A baking marathon, to be more specific. I've yet to participate in any large, well-organized walks or runs. Probably the only similarity that my marathon has to your standard marathon is that it's for a good cause.

That, and I think it's high time I shared my favorite quiche and all-star brunch item. As a quiche is a custard with a tasty filling, it is endlessly adaptable to whatever is in season or to whatever the preference of the chef. I took a trip to the Farmer's Market yesterday morning to look for a seasonal tasty filling. Knowing the weather would be nice, I was sure the mayhem (thousands of people wander, sometimes aimlessly, through the booths every Saturday) would start earlier than on less gorgeous days- and I made it there before 10- which wasn't early enough to miss the crowd, but, more importantly, I made it to the market before all of the farm-fresh eggs had been snatched up.

I made a B-line to Raynblest farms, some folks from Elkton who sell everything from eggs to honey and beeswax creations but also prunes and limes. Barb and Gus Eberhardt's eggs are perhaps the best I've ever seen or eaten what with their incredibly orange and firm yolk. I will continue to do my best to drag myself out of bed on Saturday mornings if only for these eggs.
Once in my posession, I went back home to prepare two items where good eggs are able to shine- lemon curd and a quiche.
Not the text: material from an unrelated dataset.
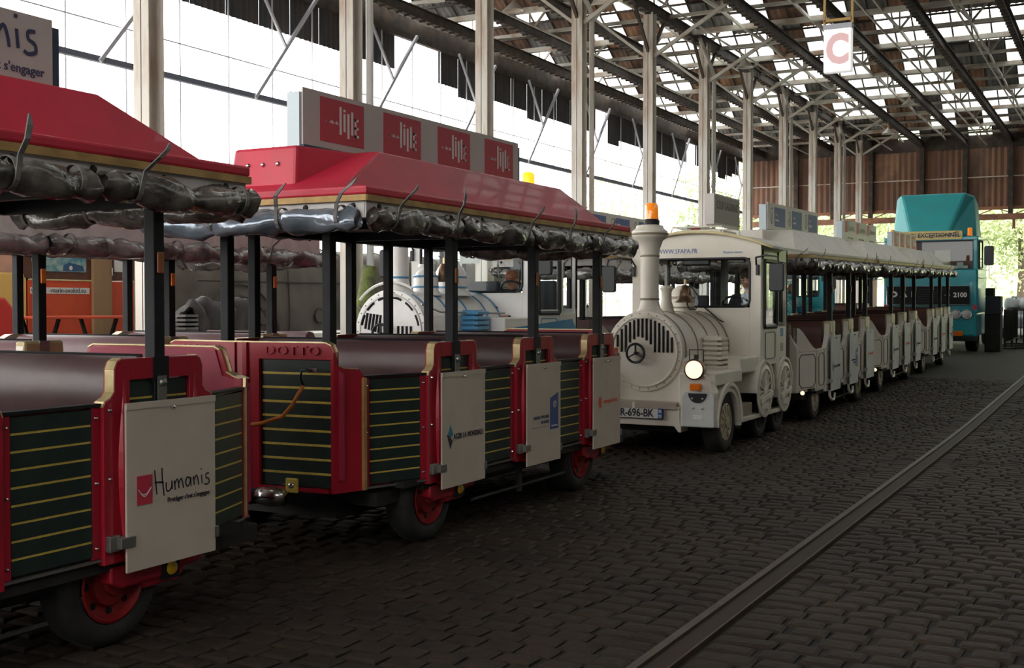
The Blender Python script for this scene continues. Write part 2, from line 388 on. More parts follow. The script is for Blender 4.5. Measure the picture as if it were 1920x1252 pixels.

I've made lemon curd before- and it was tasty, but I used a light brown sugar (all I had at the time) which made the curd turn, well, light brown. Also, I didn't strain the zest from the curd at the end which made the texture a little less smooth. If you do these things, your curd (an unfortunate name) will look, feel AND taste wonderful.

Lemon Curd

3 meyer lemons (zest and juice)
3/4 cups sugar
2 eggs
1 stick butter, sliced into 6-ish pieces

In a double boiler, combine sugar, lemon juice and zest and eggs, stirring constantly until mixture starts to thicken. Add sliced butter and continue stirring until incorporated. Remove from heat and strain through mesh colandar to remove zest. Pour into containers and refrigerate.
With how tasty this stuff is, I don't think anyone needs to worry about it going bad- it will be long gone before that happens.

Mushroom, Leek and Gruyere Quiche
Adapted from The Moosewood Cookbook.

I've been making this quiche for years and have yet to be dissapointed, I'm just sayin'.
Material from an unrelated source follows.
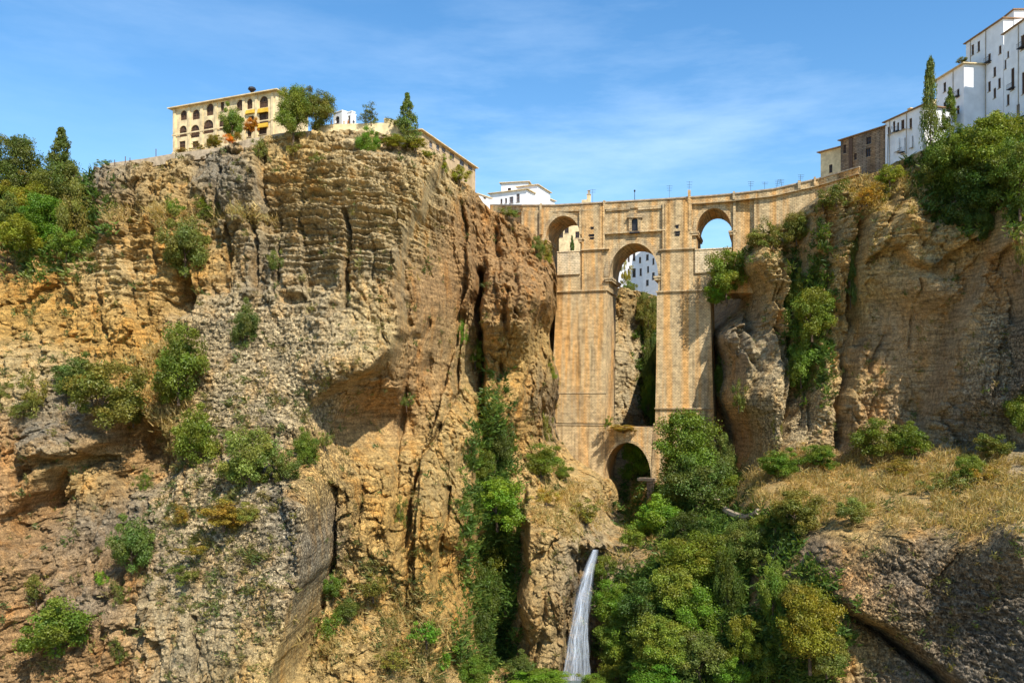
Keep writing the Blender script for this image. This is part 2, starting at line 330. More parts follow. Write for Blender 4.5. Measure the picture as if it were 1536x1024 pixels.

1 cup flour (3/4 white and 1/4 whole wheat)
1/3 cup cold butter (if unsalted, add 1/4 tsp salt to flour)
3 tbs milk or buttermilk

Cut butter into flour until well incorporated. Add liquid and mix until dough holds together. Refrigerate for at least one hour.

Filling (endlessly adaptable)-
a couple knobs of butter
3 medium leeks
1/4 lb mushrooms of choice (I used shitake this time around)
thyme, salt and pepper
1 1/2 cups gruyere cheese

Sautee leeks and mushrooms in butter. Add thyme, salt and pepper halfway thrugh the sautee process.
Grate gruyere cheese and place in the bottom of the pie pan. Cover cheese with vegetable mixture.


4 eggs from Raynblest farms
1 1/2 cups milk
1-2 tbs dijon mustard
1/2 tsp salt
3 tbs flour

Pour custard mixture over veggies and cheese.

Stick into oven at 375 for about an hour or until the custard has set and does not so much jiggle when shaken, but shakes when jiggled.

Let cool for about an hour or refrigerate and consume the next day.